Hugh Freeze’s apparent decision to redshirt Shea Patterson saves a year of eligibility but could backfire if Chad Kelly goes down.

Georgia v Mississippi Photo by Wesley Hitt/Getty Images

The moment Shea Patterson walked into an Ole Miss classroom as an early enrollee, the Ole Miss coaches were presented a question of risk. The offseason defections of DeVante Kincade and Ryan Buchanan left Patterson (the No. 1 quarterback recruit in the country) and Jason Pellerin (a three-star redshirt freshman) as the only scholarship passers behind star Chad Kelly. Hugh Freeze could either burn Patterson’s redshirt to prepare him to be Kelly’s backup, or put him on the shelf and make the less talented Pellerin the No. 2.

Six weeks into the season, that decision seems to have been made. Pellerin has played in three games. Patterson hasn’t seen a snap.

“We’ve talked, obviously, many times about what [Patterson’s] role is and what he wants to do,” Rebel offensive coordinator Dave Werner told The Ole Miss Spirit this week. “Basically it’s a conversation between me, Coach Freeze and him, but the plan is going exactly how we’d hoped it would. In that regard, we’re happy with how it’s happened.”

That plan, it seems, is to redshirt Patterson and hope like hell Kelly doesn’t go down with an injury.

We’ve seen Pellerin serve as an effective short-yardage option this season. Of the eight plays he’s quarterbacked in short-yardage situations*, he’s converted six of them, including four rushing touchdowns and two more through the air.

*I’m calling a short-yardage situation any play run inside the opponent’s five-yard line or any third- or fourth-down with three or fewer yards to go.

What we haven’t seen is Pellerin show the ability to lead the offense as a true quarterback.
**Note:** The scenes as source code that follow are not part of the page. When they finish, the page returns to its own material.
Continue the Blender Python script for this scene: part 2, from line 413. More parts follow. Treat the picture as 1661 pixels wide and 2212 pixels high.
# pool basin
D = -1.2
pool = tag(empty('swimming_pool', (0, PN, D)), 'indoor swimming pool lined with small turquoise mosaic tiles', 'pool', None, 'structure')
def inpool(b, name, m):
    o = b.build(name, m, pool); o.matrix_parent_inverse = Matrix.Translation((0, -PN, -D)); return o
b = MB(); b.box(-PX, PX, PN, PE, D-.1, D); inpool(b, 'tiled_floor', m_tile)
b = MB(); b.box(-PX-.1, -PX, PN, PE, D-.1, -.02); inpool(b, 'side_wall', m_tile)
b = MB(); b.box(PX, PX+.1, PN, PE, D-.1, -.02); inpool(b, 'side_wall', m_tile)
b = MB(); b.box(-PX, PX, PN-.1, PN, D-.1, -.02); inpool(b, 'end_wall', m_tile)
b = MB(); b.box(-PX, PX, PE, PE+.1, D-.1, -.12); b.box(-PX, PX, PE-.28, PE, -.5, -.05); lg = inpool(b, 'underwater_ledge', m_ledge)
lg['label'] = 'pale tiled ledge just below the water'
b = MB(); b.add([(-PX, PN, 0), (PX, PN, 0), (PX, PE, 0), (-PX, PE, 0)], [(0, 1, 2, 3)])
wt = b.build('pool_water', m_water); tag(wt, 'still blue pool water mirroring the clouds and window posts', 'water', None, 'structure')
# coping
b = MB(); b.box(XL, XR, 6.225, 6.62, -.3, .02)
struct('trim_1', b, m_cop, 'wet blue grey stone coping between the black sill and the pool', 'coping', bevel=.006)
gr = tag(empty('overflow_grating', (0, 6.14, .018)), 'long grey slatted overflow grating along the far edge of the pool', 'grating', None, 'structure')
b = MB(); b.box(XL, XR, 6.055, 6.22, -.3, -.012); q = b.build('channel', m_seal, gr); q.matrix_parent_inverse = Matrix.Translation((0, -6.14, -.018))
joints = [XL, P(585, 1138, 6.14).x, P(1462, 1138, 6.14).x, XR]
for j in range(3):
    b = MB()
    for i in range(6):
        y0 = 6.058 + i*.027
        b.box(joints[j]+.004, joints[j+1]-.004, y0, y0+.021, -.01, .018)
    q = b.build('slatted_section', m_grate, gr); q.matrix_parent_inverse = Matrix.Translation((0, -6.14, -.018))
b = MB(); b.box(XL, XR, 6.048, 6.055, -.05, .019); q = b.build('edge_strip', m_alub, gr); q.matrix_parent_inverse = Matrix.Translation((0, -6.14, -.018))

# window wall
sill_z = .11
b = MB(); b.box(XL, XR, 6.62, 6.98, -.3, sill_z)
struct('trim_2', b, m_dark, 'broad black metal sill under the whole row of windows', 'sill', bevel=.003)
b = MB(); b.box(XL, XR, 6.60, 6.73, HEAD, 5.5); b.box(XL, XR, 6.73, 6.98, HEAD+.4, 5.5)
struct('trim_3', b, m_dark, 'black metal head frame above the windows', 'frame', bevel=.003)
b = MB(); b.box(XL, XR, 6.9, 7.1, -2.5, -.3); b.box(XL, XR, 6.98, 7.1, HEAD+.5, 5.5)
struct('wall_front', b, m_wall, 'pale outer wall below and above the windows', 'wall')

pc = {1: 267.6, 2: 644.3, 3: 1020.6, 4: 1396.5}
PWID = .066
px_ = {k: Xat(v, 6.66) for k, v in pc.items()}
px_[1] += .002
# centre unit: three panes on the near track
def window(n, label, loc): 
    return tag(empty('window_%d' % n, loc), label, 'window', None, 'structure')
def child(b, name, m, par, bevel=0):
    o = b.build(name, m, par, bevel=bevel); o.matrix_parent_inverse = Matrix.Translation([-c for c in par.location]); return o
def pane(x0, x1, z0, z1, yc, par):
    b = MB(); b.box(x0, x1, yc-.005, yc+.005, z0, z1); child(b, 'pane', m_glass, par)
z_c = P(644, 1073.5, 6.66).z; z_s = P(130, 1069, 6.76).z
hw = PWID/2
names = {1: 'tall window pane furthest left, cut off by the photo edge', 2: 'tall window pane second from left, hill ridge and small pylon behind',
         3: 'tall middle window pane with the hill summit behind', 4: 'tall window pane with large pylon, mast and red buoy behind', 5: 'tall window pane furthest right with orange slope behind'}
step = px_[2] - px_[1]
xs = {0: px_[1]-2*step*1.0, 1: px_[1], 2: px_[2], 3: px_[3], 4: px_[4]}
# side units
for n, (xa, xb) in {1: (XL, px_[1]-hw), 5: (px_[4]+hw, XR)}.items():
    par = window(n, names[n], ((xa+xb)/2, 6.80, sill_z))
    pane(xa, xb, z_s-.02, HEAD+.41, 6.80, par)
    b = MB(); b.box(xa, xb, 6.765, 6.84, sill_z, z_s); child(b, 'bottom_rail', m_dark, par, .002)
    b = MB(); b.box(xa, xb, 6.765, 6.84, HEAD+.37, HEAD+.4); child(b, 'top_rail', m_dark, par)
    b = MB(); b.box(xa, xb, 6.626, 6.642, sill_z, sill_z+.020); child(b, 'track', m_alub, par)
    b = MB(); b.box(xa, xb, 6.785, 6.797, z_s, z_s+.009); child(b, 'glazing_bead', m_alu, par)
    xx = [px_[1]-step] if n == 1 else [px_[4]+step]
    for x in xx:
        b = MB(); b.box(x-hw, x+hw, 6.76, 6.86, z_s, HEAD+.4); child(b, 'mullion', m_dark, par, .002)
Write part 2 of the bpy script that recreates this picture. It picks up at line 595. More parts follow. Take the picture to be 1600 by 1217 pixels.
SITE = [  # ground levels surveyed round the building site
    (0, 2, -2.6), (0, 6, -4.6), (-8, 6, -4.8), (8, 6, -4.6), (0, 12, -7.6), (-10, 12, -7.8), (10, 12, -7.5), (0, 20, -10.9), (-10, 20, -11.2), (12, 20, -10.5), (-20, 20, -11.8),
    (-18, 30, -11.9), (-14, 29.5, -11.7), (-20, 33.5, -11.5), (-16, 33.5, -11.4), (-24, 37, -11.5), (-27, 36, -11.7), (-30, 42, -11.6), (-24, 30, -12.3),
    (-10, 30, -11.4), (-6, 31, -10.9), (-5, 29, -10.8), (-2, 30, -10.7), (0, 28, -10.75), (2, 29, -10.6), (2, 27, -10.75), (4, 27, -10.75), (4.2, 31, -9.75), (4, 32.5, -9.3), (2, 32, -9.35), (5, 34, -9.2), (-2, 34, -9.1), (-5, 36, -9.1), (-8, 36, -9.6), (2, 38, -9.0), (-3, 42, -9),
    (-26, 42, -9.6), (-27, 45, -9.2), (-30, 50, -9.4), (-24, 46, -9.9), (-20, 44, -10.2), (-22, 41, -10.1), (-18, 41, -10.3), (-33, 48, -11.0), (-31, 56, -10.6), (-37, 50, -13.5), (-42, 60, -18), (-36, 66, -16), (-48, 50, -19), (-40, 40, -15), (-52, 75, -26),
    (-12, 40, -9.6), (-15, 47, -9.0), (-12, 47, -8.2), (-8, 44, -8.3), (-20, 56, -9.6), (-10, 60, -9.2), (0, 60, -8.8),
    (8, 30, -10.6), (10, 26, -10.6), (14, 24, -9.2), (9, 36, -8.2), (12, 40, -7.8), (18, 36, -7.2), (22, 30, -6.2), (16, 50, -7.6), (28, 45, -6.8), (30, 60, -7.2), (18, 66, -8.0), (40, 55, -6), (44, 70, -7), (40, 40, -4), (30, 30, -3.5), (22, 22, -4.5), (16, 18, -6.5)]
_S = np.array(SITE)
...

Though Werner praised Pellerin’s passing (“People see a guy like him come in and think we’re just going to run the ball, but now they’ve seen he can throw it, too”), the stats don’t back him up. Pellerin’s completed just four of his eight attempts and thrown a pair of picks (in fairness, his interception against Georgia was a duck that floated out as he was being decked).

Pellerin’s stats on the ground aren’t particularly impressive either: 3.7 yards per carry on 17 tries. Those numbers, however, are hurt by his heavy usage as a short-yardage runner. After all, a successful run on a goal-to-go from the two-yard line only picks up two yards. Take away his six short-yardage runs and his yards-per-carry average comes up to a decent 4.7.

Were Kelly to suffer a significant injury, Pellerin hasn’t yet shown the ability to lead the offense. Patterson’s redshirt would immediately come off and you’d probably see the coaches scrambling to get him ready to take over as the starter. By then, however, the coaches will have missed their opportunity to ease in the true freshman during less strenuous situations.

(By the way, it’s certainly possible that Pellerin has authentically earned the job by outperforming Patterson in practice. Given the way Pellerin has been used, however, it doesn’t seem as though the coaches trust him as a true quarterback.)

Not that you can fault Freeze for the decision. Were Patterson to take garbage-time snaps and Kelly ended up staying healthy all season, Freeze would have effectively burned a year of eligibility for his QB of the future. To his credit, Freeze has done his best to keep Chad healthy by curtailing his designed runs. But even that’s a risk: Kelly was a notably more effective passer while he was averaging double-digit carries down the stretch of last season.

Thus is the life of a college football coach: constant risk assessment.